If you’re at a dinner party and someone approaches you, how do you describe what you do? (03:20)
Dr. Elliott, founder and director at P3 is a sports scientist applying data and technology in the world of sports
- There wasn’t a career track or job description when he first decided he wanted to go down this path
- “I studied the body really hard and [P3] applies that science in professional sports.”
- His goal is to optimize and reduce injury risk
Went to his dad at a young age and told him “he’s going to study the body really hard and apply it to professional sports.”
- Him and his dad knew there wasn’t a clear career track but his father bought him a subscription to the American Physiological Society Journal to help him reach his goals
Love for Sports Fueled his Career Path (06:15)
“I was a good student, but I wasn’t very committed to school… but I loved sports.”
- The objectives and rules were so clear around sports that he was always driven back to the world of sports
Dr. Elliott had an emotional anchor with working in this field after suffering a knee injury in high school
- “I spent a year being depressed. Half a year not really getting out of bed. My best friend moved into my position and started dating my girlfriend. But that really locked in this path of wanting to stop people from going through injuries they didn’t have to go through.”
How Innovation and Creativity Shaped this Field (12:10)
This path Dr. Elliott took didn’t feel innovative when he first started; it felt obvious
Dr. Elliott first started with the New England Patriots who had two training programs at the time: one for speed athletes and one for strength athletes
- “You’re trying to optimize these athletes that you’re paying a reasonable amount of money to and the athletes are doing the best to optimize themselves, and [New England’s] approach was ‘you get two prescriptions.’”

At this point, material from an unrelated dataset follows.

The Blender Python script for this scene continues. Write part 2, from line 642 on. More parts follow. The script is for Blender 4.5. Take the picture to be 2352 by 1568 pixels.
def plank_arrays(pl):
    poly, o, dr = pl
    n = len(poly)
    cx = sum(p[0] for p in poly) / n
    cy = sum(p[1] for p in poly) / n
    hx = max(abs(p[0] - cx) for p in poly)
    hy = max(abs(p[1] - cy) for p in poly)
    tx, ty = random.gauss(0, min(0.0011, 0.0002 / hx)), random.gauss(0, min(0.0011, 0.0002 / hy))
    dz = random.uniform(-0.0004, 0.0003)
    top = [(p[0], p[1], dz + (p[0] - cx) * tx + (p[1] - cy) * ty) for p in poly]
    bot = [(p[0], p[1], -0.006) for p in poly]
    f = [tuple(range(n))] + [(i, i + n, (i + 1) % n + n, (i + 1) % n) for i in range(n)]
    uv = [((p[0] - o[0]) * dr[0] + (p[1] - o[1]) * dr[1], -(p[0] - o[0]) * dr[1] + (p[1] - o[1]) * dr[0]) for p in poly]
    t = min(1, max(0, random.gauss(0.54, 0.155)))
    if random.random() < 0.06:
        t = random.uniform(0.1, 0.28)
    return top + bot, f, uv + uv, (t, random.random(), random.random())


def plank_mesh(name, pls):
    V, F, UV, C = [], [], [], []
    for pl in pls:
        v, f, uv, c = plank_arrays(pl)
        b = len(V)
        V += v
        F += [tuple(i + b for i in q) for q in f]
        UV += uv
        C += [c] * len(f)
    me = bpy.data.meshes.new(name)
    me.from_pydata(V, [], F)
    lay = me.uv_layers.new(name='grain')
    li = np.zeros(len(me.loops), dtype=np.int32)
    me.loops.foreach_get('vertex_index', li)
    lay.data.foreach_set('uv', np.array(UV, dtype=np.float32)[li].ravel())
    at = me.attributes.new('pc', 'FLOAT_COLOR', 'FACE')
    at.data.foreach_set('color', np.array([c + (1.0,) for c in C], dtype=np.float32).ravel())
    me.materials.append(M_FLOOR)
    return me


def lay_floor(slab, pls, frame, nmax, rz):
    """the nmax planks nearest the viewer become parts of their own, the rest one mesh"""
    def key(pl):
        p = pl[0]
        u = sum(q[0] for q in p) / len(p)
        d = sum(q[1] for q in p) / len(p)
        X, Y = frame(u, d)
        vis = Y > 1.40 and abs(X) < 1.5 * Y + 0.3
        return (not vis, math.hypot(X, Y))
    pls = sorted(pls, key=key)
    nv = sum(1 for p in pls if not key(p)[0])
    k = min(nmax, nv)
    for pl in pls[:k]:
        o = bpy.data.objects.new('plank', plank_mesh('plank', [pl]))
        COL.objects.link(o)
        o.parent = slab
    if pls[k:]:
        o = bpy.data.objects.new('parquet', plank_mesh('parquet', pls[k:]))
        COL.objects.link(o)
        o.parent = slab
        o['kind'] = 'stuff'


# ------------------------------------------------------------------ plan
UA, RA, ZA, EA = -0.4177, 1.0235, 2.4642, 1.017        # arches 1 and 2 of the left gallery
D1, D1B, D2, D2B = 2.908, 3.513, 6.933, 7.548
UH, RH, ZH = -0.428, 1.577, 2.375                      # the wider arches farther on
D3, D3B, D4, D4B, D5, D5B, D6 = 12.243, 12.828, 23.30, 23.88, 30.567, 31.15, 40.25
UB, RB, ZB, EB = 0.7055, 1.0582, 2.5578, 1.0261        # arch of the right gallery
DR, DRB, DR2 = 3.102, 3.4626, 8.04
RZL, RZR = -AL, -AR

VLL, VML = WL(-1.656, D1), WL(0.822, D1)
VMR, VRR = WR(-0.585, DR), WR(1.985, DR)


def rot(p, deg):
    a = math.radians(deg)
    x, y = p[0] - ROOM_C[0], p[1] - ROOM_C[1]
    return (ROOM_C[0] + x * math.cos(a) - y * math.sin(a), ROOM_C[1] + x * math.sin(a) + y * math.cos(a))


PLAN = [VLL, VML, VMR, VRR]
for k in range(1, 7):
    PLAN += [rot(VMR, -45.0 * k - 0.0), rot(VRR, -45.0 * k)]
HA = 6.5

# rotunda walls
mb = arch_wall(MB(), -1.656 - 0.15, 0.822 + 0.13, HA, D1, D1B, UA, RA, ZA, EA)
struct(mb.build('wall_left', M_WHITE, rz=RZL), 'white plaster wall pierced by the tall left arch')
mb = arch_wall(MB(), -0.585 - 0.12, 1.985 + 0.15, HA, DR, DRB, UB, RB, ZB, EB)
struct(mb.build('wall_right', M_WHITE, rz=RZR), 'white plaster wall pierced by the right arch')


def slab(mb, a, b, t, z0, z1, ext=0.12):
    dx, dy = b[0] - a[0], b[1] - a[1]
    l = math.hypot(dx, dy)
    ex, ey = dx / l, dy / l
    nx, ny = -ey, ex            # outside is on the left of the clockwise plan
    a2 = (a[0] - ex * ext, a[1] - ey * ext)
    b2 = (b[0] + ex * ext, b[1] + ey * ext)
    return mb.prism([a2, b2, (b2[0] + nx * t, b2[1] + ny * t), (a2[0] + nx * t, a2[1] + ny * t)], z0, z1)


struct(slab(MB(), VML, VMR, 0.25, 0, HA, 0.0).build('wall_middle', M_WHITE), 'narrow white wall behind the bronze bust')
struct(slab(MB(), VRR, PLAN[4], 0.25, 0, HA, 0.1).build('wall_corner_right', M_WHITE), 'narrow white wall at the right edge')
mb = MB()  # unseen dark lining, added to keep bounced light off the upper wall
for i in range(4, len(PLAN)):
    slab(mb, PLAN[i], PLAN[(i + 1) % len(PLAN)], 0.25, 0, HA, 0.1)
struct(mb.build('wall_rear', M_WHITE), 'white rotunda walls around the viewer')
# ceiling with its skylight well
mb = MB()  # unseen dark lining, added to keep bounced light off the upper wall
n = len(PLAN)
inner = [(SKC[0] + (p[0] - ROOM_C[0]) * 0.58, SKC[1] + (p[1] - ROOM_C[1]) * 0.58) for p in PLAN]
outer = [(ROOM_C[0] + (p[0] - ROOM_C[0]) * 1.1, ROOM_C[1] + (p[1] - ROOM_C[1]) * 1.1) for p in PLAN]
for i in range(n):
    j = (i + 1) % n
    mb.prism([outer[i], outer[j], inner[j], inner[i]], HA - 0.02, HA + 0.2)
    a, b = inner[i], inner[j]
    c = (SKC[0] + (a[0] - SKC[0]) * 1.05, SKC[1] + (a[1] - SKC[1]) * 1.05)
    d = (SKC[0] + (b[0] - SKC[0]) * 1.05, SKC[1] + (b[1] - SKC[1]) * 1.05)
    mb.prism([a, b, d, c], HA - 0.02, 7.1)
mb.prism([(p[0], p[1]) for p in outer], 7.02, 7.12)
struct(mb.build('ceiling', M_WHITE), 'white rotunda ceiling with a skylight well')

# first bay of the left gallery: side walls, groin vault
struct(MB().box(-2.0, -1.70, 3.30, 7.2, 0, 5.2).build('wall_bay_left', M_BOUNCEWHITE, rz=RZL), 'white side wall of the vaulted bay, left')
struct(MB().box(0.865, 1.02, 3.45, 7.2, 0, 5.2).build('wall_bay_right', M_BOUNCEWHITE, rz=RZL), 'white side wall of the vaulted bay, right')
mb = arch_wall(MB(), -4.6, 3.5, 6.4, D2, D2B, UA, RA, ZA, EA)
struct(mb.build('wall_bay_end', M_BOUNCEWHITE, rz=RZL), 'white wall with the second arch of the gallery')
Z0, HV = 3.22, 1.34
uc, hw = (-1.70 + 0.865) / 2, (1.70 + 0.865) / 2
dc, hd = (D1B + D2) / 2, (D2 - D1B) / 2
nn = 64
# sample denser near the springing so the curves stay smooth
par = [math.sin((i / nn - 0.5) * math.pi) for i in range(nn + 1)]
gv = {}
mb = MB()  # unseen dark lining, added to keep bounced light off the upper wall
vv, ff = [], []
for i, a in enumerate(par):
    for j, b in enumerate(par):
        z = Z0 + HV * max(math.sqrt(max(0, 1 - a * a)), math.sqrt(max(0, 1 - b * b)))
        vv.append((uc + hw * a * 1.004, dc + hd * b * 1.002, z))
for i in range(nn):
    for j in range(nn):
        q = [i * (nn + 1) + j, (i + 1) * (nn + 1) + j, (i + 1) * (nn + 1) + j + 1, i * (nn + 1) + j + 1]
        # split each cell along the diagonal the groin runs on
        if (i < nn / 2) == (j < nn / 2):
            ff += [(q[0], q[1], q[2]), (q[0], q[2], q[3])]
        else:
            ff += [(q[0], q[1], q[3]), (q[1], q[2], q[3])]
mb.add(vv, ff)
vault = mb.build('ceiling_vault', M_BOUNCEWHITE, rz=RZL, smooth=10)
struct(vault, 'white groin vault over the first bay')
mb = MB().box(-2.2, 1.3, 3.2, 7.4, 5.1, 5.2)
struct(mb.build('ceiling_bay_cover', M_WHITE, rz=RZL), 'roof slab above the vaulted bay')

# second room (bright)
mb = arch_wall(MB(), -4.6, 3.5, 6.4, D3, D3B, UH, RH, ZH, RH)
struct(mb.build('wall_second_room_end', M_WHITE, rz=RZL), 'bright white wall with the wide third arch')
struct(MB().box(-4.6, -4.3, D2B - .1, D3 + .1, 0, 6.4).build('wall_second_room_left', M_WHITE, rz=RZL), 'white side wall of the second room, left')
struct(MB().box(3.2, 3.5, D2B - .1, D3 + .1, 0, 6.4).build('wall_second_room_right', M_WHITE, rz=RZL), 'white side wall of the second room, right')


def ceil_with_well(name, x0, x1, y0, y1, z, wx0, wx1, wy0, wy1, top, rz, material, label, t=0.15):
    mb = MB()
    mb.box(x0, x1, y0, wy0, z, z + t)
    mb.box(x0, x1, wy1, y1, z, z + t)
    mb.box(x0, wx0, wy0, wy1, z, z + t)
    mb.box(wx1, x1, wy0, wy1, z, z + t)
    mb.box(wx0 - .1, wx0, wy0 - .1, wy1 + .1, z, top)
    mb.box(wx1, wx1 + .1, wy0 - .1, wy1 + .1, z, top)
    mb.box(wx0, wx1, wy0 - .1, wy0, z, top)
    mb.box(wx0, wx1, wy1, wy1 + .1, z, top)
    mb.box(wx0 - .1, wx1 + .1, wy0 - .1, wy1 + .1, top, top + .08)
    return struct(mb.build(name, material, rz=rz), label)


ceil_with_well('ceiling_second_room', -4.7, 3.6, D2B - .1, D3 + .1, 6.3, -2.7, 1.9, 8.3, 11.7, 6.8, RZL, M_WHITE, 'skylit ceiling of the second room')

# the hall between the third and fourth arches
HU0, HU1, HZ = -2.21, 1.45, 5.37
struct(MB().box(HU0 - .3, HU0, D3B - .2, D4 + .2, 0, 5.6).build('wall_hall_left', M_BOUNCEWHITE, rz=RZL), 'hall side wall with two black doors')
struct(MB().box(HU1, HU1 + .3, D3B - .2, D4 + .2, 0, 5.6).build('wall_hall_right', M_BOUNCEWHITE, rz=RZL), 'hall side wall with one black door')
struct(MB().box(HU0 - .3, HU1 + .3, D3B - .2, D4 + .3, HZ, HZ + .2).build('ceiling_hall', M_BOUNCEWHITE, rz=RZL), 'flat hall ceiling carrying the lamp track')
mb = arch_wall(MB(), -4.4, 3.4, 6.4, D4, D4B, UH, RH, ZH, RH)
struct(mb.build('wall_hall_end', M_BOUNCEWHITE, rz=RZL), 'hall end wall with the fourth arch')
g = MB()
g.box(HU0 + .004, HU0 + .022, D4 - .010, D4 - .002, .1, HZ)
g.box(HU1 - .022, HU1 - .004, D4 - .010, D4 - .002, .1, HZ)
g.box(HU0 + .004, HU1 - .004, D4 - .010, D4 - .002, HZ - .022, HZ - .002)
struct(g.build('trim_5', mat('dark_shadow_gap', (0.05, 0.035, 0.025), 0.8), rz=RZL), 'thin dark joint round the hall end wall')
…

- Dr. Elliott understood that bodies are way too unique and complex to have such few options, so they approached it with research and analysis that felt more obvious than innovative
The approach to P3’s analysis remains the same from when he started, to now
- “Instead of us having a workout for you, a training program, having some idea of what you need to be as a professional athlete, we need to collect information on your body. We need to know how your body works.”

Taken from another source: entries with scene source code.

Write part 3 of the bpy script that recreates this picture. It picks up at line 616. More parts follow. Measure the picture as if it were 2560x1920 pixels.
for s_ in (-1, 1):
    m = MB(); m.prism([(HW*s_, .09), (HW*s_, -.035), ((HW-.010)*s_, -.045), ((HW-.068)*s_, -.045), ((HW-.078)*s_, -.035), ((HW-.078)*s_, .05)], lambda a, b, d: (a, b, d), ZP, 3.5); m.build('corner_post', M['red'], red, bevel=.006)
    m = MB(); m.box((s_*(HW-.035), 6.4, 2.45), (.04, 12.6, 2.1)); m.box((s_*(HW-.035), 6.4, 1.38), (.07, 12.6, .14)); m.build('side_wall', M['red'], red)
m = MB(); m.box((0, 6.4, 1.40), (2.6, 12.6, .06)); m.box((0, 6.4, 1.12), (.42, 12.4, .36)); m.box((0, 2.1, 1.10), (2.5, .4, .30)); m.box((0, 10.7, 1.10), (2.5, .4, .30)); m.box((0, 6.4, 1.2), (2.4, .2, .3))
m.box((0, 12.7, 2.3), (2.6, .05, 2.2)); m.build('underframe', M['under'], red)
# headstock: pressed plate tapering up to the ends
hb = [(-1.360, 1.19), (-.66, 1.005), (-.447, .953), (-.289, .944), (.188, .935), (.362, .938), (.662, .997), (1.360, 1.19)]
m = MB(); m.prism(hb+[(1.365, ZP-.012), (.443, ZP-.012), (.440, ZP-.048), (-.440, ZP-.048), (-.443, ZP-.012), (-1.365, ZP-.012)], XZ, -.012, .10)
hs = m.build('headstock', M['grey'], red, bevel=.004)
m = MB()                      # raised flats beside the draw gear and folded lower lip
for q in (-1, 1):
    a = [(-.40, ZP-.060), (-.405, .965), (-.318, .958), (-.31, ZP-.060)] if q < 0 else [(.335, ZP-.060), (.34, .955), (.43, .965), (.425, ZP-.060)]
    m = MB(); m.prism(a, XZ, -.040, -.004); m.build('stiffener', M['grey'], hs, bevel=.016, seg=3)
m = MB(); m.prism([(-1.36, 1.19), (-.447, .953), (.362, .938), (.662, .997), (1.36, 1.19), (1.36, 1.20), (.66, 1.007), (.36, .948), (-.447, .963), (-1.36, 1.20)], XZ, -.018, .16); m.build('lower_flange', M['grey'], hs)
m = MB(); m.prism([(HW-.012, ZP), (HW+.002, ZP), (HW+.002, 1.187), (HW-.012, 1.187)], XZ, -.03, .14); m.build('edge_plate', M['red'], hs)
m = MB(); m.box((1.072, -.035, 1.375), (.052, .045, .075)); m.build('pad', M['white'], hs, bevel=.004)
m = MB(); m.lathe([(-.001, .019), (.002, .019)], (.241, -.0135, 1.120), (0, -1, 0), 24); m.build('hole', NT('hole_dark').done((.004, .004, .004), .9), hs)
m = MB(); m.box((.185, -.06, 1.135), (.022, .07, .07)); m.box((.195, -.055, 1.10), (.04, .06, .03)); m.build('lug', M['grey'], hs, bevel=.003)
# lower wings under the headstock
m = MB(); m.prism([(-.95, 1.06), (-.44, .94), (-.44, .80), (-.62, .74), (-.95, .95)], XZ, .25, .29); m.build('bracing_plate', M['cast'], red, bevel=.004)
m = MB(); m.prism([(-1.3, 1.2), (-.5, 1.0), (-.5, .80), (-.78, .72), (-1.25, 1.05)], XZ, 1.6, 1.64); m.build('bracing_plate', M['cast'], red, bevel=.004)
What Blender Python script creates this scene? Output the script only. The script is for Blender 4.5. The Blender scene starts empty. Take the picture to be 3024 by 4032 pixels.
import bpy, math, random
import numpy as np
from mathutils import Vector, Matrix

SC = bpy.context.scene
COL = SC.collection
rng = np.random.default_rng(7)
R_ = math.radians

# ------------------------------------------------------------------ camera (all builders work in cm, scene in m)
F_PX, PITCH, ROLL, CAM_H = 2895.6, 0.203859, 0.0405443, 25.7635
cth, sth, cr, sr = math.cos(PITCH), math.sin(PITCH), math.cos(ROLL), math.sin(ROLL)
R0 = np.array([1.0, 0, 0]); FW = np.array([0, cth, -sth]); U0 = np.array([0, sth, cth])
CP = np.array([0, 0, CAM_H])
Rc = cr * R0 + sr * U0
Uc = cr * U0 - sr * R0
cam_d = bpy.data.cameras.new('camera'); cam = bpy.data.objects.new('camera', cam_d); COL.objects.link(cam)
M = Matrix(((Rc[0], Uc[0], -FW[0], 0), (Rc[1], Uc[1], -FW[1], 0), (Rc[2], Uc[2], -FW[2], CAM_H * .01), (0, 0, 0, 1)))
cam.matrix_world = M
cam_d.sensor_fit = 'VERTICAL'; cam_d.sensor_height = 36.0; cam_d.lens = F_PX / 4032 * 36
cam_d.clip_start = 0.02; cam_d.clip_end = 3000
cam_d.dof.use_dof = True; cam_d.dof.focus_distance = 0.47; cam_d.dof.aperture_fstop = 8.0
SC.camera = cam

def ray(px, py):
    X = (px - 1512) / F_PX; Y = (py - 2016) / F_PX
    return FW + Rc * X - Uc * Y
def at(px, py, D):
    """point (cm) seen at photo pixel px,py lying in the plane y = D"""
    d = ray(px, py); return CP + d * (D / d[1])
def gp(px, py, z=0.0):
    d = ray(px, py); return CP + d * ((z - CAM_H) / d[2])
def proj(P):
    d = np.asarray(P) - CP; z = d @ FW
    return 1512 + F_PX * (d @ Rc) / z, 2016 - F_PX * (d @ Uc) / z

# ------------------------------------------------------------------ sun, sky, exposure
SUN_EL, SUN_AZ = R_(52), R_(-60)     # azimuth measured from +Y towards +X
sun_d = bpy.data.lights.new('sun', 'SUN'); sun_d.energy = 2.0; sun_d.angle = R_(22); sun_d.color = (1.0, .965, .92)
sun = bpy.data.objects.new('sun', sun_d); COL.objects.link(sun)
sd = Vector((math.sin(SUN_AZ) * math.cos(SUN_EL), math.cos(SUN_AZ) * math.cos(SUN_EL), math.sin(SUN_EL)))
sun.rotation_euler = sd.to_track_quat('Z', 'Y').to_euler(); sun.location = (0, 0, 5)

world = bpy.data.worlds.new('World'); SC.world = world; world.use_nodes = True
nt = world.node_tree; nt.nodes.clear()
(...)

- Testing like this wasn’t done for 20 years in professional sports and it is now a constant evolving part of the industry
Assessing Athletes at the P3 Facility (19:00)
The P3 Facility in Santa Barbara has become a hot spot for athletes to come during the off season.
At P3, they collect traditional data, like joint mobility, static measures, but the things that create the biggest value is in movement
- P3 isn’t so focused on the performance side, but rather in how the body executes movement
- “How the body moves has huge implications for the good and bad things that happen to the body.”
They are able to work with great athletes across the industry of professional sports, including Houston Rockets’ James Harden. (Link to article on James Harden without paywall)
- James Harden was excited to learn his assessments but knew he wasn’t going to stand out compared to others
- He was either average or off the charts
- What P3 noticed was that Harden excelled in braking in his movements
- “He’s not the best at starting, but he’s the best at stopping.”
P3 is also able to assess the future talent of athletes in the professional sports world
- A Slovenian teenager came over that didn’t seem that athletic at first glance, but he stopped/braked better than 50% of NBA players
- It was current Dallas Mavericks’ player Luka Dončić
“What we’re doing is creating value…” (34:20)
P3 doesn’t spend time on marketing or outreach but instead relies on the value of their work
- “There’s no selection bias at our facilities because they had to make an effort” to come work with P3.
They have become established throughout the leagues because the athletes have trusted in their work
“I was very confident we were on a path that made sense.”
- Dr. Elliott knew there was value in what this would provide for athletes and for all humans
Conviction also played a large role in shaping Dr. Elliott and P3’s path
- “That’s the one thing that I give myself credit for, is having conviction. When people were standing in my path saying, “Don’t bring that around here,” when I knew it had value, I would bring it there.”
The Future of P3 and Solving the Problems of Tomorrow (48:00)
“We spend all of our time putting our heads down, doing the work. We don’t have a marketing arm, we don’t promote what we’re doing. We’re just trying to really get it right. I feel like we can do almost anything in pro sports right now.”
- They’re working to solve the problems of tomorrow and they know most people haven’t seen what they have to offer
P3’s future is about facilitating for others, not just professional athletes
- They want others to see the value in movement currency that many athletes are locked into right now
- “Your body carries you around. Having a body that works well is an amazing part of a good life, an integral part of having a good life, whether you use it for sports or don’t.”
- P3 wants to unlock the role of movement in humans to share with everyone
Dr. Elliott’s Approach to Learning New Things (01:00:30)
A lifelong approach for him was to follow things that were interesting to him
- “It’s super easy to ingest new information when you’re doing things that are just interesting to you.”
He reads every night, whether it be nonfiction, journals, or fictions
- Podcasting is another favorite learning tool for Dr. Elliott
“The biggest thing people can do is find something you’re passionate about, and learning in that space.”